§ **DATASET CONTENT**:
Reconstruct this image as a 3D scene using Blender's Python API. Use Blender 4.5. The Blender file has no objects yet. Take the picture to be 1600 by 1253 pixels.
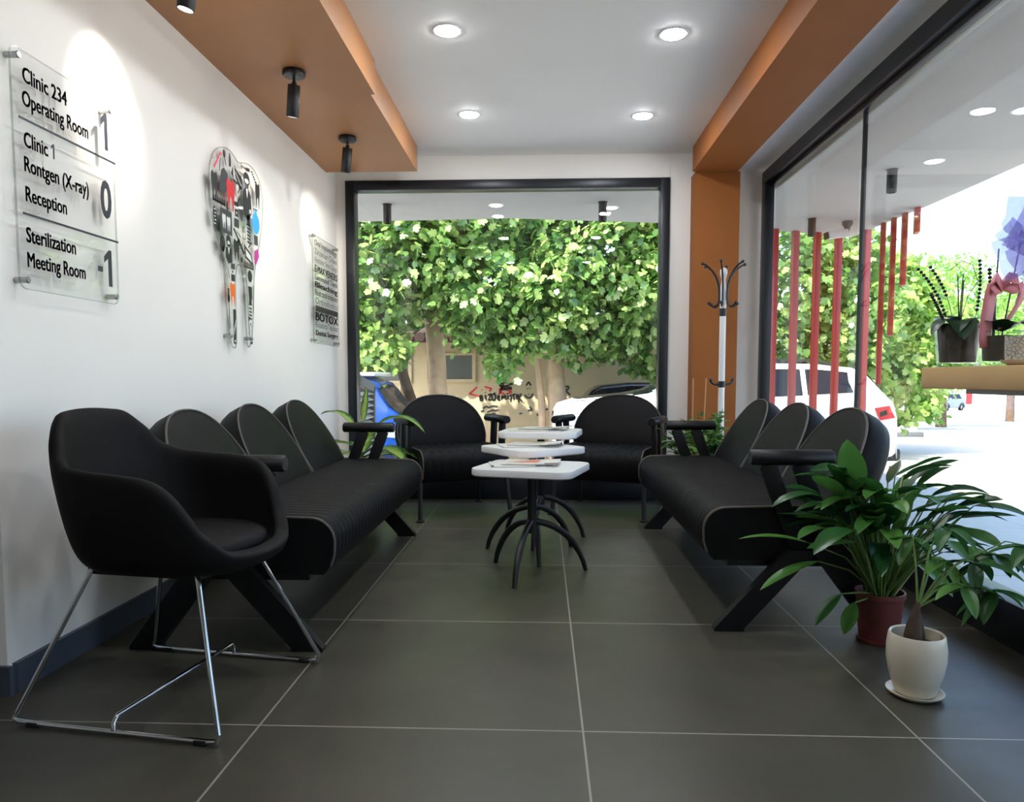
import bpy, bmesh, math, random
import numpy as np
from mathutils import Vector, Matrix, Euler

scene = bpy.context.scene
C = scene.collection
random.seed(7)
rng = np.random.default_rng(11)
R = math.radians
PI = math.pi

# ------------------------------------------------------------------ camera
F_PX = 1150.0
pitch = R(4.0)
yaw = math.atan(47 / F_PX * math.cos(pitch))
fw = Vector((-math.sin(yaw) * math.cos(pitch), math.cos(yaw) * math.cos(pitch), -math.sin(pitch)))
rt = Vector((math.cos(yaw), math.sin(yaw), 0))
upv = rt.cross(fw)
cam_data = bpy.data.cameras.new('camera')
cam = bpy.data.objects.new('camera', cam_data)
C.objects.link(cam)
M = Matrix((rt, upv, -fw)).transposed().to_4x4()
M.translation = Vector((0, 0, 0.95))
cam.matrix_world = M
cam_data.sensor_fit = 'HORIZONTAL'
cam_data.sensor_width = 36
cam_data.lens = 36 * F_PX / 1600
cam_data.shift_y = (591 + F_PX * math.tan(pitch) - 626.5) / 1600
cam_data.clip_start = 0.05
cam_data.clip_end = 400
scene.camera = cam

# ------------------------------------------------------------------ sky, sun, exposure
world = bpy.data.worlds.new('sky')
scene.world = world
world.use_nodes = True
wn = world.node_tree
wn.nodes.clear()
sky = wn.nodes.new('ShaderNodeTexSky')
sky.sky_type = 'NISHITA'
sky.sun_disc = False
sky.sun_elevation = R(58)
sky.sun_rotation = R(220)
sky.air_density = 1.0
sky.dust_density = 3.0
sky.ozone_density = 1.0
bg = wn.nodes.new('ShaderNodeBackground')
bg.inputs['Strength'].default_value = 0.36
wo = wn.nodes.new('ShaderNodeOutputWorld')
wn.links.new(sky.outputs[0], bg.inputs[0])
wn.links.new(bg.outputs[0], wo.inputs[0])

sun_data = bpy.data.lights.new('sun', 'SUN')
sun_data.energy = 5.6
sun_data.angle = R(0.6)
sun_data.color = (1.0, 0.96, 0.88)
sun = bpy.data.objects.new('sun', sun_data)
C.objects.link(sun)
sdir = Vector((-0.44, -0.52, 1.0)).normalized()         # towards the sun: high, from the left and behind the camera
sun.rotation_euler = sdir.to_track_quat('Z', 'Y').to_euler()
sun.location = (0, -10, 20)

vs = scene.view_settings
vs.view_transform = 'Standard'
vs.look = 'None'
vs.exposure = 1.22
vs.gamma = 1.0
vs.use_curve_mapping = False
scene.display_settings.display_device = 'sRGB'
cy = scene.cycles
cy.use_denoising = True
cy.max_bounces = 10
cy.diffuse_bounces = 5
cy.glossy_bounces = 4
cy.transmission_bounces = 8
cy.transparent_max_bounces = 24
cy.sample_clamp_indirect = 6.0
cy.caustics_reflective = False
cy.caustics_refractive = False

DOWNLIGHT = 105.0       # emission of the recessed lamps in the ceiling
SPOT_W = 20.0          # power of the wall spots


# ------------------------------------------------------------------ materials
def lin(c):
    """sRGB 0-255 to linear"""
    out = []
    for v in c:
        v = v / 255
        out.append(v / 12.92 if v <= 0.04045 else ((v + 0.055) / 1.055) ** 2.4)
    return (*out, 1.0)


class NT:
    def __init__(s, name):
        s.m = bpy.data.materials.new(name)
        s.m.use_nodes = True
        s.t = s.m.node_tree
        s.t.nodes.clear()
        s.out = s.t.nodes.new('ShaderNodeOutputMaterial')

    def n(s, typ, **kw):
        nd = s.t.nodes.new(typ)
        for k, v in kw.items():
            if k in nd.inputs.keys() if isinstance(k, str) else False:
                nd.inputs[k].default_value = v
            else:
                setattr(nd, k, v)
        return nd

    def l(s, a, b):
        s.t.links.new(a, b)

    def math(s, op, a, b=None):
        nd = s.t.nodes.new('ShaderNodeMath')
        nd.operation = op
        for i, v in enumerate((a, b)):
            if v is None:
                continue
            if isinstance(v, (int, float)):
                nd.inputs[i].default_value = v
            else:
                s.l(v, nd.inputs[i])
        return nd.outputs[0]

    def mix(s, fac, a, b):
        nd = s.t.nodes.new('ShaderNodeMix')
        nd.data_type = 'RGBA'
        for idx, v in ((0, fac), (6, a), (7, b)):
            if isinstance(v, (int, float, tuple)):
                nd.inputs[idx].default_value = v
            else:
                s.l(v, nd.inputs[idx])
        return nd.outputs[2]

    def ramp(s, fac, stops):
        nd = s.t.nodes.new('ShaderNodeValToRGB')
        els = nd.color_ramp.elements
        while len(els) < len(stops):
            els.new(0.5)
        for e, (p, c) in zip(els, stops):
            e.position = p
            e.color = c
        s.l(fac, nd.inputs[0])
        return nd.outputs[0]

    def noise(s, scale, detail=3, coord='Object', rough=0.5):
        tc = s.t.nodes.new('ShaderNodeTexCoord')
        nd = s.t.nodes.new('ShaderNodeTexNoise')
        nd.inputs['Scale'].default_value = scale
        nd.inputs['Detail'].default_value = detail
        nd.inputs['Roughness'].default_value = rough
        s.l(tc.outputs[coord], nd.inputs['Vector'])
        return nd.outputs[0]

    def bump(s, h, strength=0.2, dist=0.01):
        nd = s.t.nodes.new('ShaderNodeBump')
        nd.inputs['Strength'].default_value = strength
        nd.inputs['Distance'].default_value = dist
        s.l(h, nd.inputs['Height'])
        return nd.outputs[0]

    def bsdf(s, col=None, rough=0.5, metal=0.0, spec=0.5, normal=None, **kw):
        b = s.t.nodes.new('ShaderNodeBsdfPrincipled')
        if col is not None:
            if isinstance(col, tuple):
                b.inputs['Base Color'].default_value = col
            else:
                s.l(col, b.inputs['Base Color'])
        if isinstance(rough, (int, float)):
            b.inputs['Roughness'].default_value = rough
        else:
            s.l(rough, b.inputs['Roughness'])
        b.inputs['Metallic'].default_value = metal
        b.inputs['Specular IOR Level'].default_value = spec
        for k, v in kw.items():
            b.inputs[k.replace('_', ' ')].default_value = v
        if normal is not None:
            s.l(normal, b.inputs['Normal'])
        return b

    def done(s, sh):
        s.l(sh.outputs[0] if hasattr(sh, 'outputs') else sh, s.out.inputs[0])
        return s.m


def paint(name, rgb, rough=0.5, var=0.06, scale=6.0, bump=0.0, bscale=120.0, metal=0.0, spec=0.5, **kw):
    t = NT(name)
    c = lin(rgb)
    nz = t.noise(scale, 4)
    lo = tuple(v * (1 - var) for v in c[:3]) + (1,)
    hi = tuple(min(1, v * (1 + var)) for v in c[:3]) + (1,)
    col = t.ramp(nz, [(0.3, lo), (0.7, hi)])
    nrm = t.bump(t.noise(bscale, 2), bump, 0.002) if bump else None
    return t.done(t.bsdf(col, rough, metal, spec, nrm, **kw))


def emit(name, rgb, s):
    t = NT(name)
    e = t.n('ShaderNodeEmission')
    e.inputs[0].default_value = rgb
    e.inputs[1].default_value = s
    return t.done(e)


def tile_mat(name, base, dark, grout, ox, oy, sp, gw, rough, r_lo=0.25, r_hi=0.5):
    t = NT(name)
    tc = t.n('ShaderNodeTexCoord')
    sx = t.n('ShaderNodeSeparateXYZ')
    t.l(tc.outputs['Object'], sx.inputs[0])

    def line(o, off):
        a = t.math('ADD', t.math('DIVIDE', t.math('SUBTRACT', o, off), sp), 0.5)
        a = t.math('ABSOLUTE', t.math('SUBTRACT', t.math('FRACT', a), 0.5))
        return t.math('LESS_THAN', t.math('MULTIPLY', a, sp), gw)
    g = t.math('MAXIMUM', line(sx.outputs[0], ox), line(sx.outputs[1], oy))
    n1 = t.noise(1.7, 6, rough=0.65)
    col = t.ramp(n1, [(0.3, lin(dark)), (0.7, lin(base))])
    col = t.mix(g, col, lin(grout))
    rr = t.n('ShaderNodeMapRange')
    t.l(t.noise(3.0, 4), rr.inputs[0])
    rr.inputs[3].default_value = r_lo
    rr.inputs[4].default_value = r_hi
    nrm = t.bump(t.noise(90, 3), 0.05, 0.002)
    return t.done(t.bsdf(col, rr.outputs[0], 0, 0.5, nrm))


def glass_mat(name, tint=(0.97, 0.98, 0.975, 1), refl=1.0, rough=0.0):
    t = NT(name)
    tr = t.n('ShaderNodeBsdfTransparent')
    tr.inputs[0].default_value = tint
    gl = t.n('ShaderNodeBsdfGlossy')
    gl.inputs['Roughness'].default_value = rough
    fr = t.n('ShaderNodeFresnel')
    ge = t.n('ShaderNodeNewGeometry')
    t.l(t.math('SUBTRACT', 1.45, t.math('MULTIPLY', ge.outputs['Backfacing'], 1.45 - 1 / 1.45)), fr.inputs[0])
    mx = t.n('ShaderNodeMixShader')
    t.l(t.math('MULTIPLY', fr.outputs[0], refl), mx.inputs[0])
    t.l(tr.outputs[0], mx.inputs[1])
    t.l(gl.outputs[0], mx.inputs[2])
    return t.done(mx)


def leaf_mat(name, dark, mid, light, rough=0.4, trans=0.35, attr='tone', spec=0.5):
    """leaf with a shade of its own per leaf (attribute) and light shining through"""
    t = NT(name)
    at = t.n('ShaderNodeAttribute')
    at.attribute_name = attr
    col = t.ramp(at.outputs['Fac'], [(0.0, lin(dark)), (0.5, lin(mid)), (1.0, lin(light))])
    b = t.bsdf(col, rough, 0, spec)
    tl = t.n('ShaderNodeBsdfTranslucent')
    t.l(col, tl.inputs[0])
    mx = t.n('ShaderNodeMixShader')
    mx.inputs[0].default_value = trans
    t.l(b.outputs[0], mx.inputs[1])
    t.l(tl.outputs[0], mx.inputs[2])
    return t.done(mx)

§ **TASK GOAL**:
Return nothing but the lines running from the start of the data to the line with "wn.links.new(bg.outputs[0], wo.inputs[0])", please, both ends included and no pictures.

§ **OUTPUT BELOW**:
Reconstruct this image as a 3D scene using Blender's Python API. Use Blender 4.5. The Blender file has no objects yet. Take the picture to be 1600 by 1253 pixels.
import bpy, bmesh, math, random
import numpy as np
from mathutils import Vector, Matrix, Euler

scene = bpy.context.scene
C = scene.collection
random.seed(7)
rng = np.random.default_rng(11)
R = math.radians
PI = math.pi

# ------------------------------------------------------------------ camera
F_PX = 1150.0
pitch = R(4.0)
yaw = math.atan(47 / F_PX * math.cos(pitch))
fw = Vector((-math.sin(yaw) * math.cos(pitch), math.cos(yaw) * math.cos(pitch), -math.sin(pitch)))
rt = Vector((math.cos(yaw), math.sin(yaw), 0))
upv = rt.cross(fw)
cam_data = bpy.data.cameras.new('camera')
cam = bpy.data.objects.new('camera', cam_data)
C.objects.link(cam)
M = Matrix((rt, upv, -fw)).transposed().to_4x4()
M.translation = Vector((0, 0, 0.95))
cam.matrix_world = M
cam_data.sensor_fit = 'HORIZONTAL'
cam_data.sensor_width = 36
cam_data.lens = 36 * F_PX / 1600
cam_data.shift_y = (591 + F_PX * math.tan(pitch) - 626.5) / 1600
cam_data.clip_start = 0.05
cam_data.clip_end = 400
scene.camera = cam

# ------------------------------------------------------------------ sky, sun, exposure
world = bpy.data.worlds.new('sky')
scene.world = world
world.use_nodes = True
wn = world.node_tree
wn.nodes.clear()
sky = wn.nodes.new('ShaderNodeTexSky')
sky.sky_type = 'NISHITA'
sky.sun_disc = False
sky.sun_elevation = R(58)
sky.sun_rotation = R(220)
sky.air_density = 1.0
sky.dust_density = 3.0
sky.ozone_density = 1.0
bg = wn.nodes.new('ShaderNodeBackground')
bg.inputs['Strength'].default_value = 0.36
wo = wn.nodes.new('ShaderNodeOutputWorld')
wn.links.new(sky.outputs[0], bg.inputs[0])
wn.links.new(bg.outputs[0], wo.inputs[0])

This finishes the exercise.